BERLINER MORGENPOST: Kommentar zum humanitären Libyen-Einsatz

In jedem Gespräch mit Europäern oder Amerikanern
(mit Israelis allemal, aber auch mit indischen Diplomaten, wie die
Autorin in dieser Woche erlebte) steht seit der fatalen Enthaltung
der Deutschen im UN-Sicherheitsrat vor wenigen Wochen die Frage im
Raum: Warum nur, Deutschland, warum? Das Kopfschütteln darüber hielt
lange an. Etwas war zu Bruch gegangen, ein Band ist gerissen, eine
gewachsene Gewissheit geschwunden, und keiner sage, das sei nicht so
wichtig.
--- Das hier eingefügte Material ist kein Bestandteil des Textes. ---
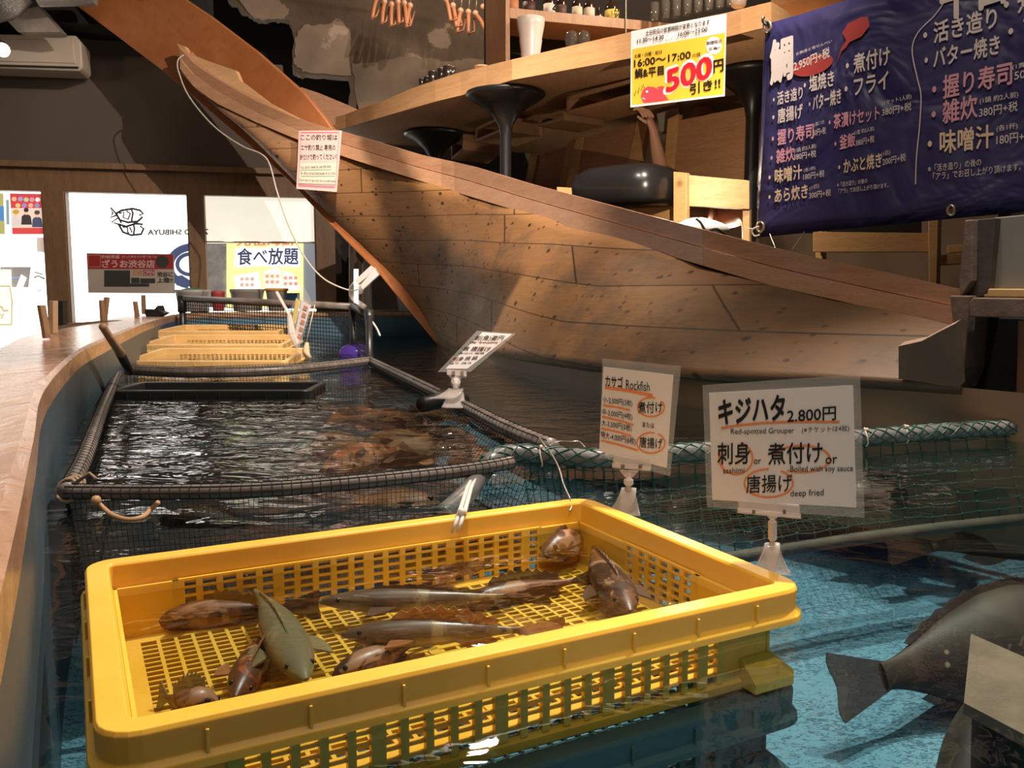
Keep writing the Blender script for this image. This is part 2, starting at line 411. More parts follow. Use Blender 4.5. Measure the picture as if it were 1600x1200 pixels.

Die Deutschen sind nicht mehr verlässlich, wie sie dies all
die Jahrzehnte nach dem Ende des Weltkrieges bestrebt waren zu werden
und dann auch geworden sind. Sie beunruhigen, in der Nato, in der EU.
Man dachte, man sei weiter gekommen, wo es doch angesichts einer mehr
und mehr global vernetzten Welt tatsächlich um Weltinnenpolitik geht.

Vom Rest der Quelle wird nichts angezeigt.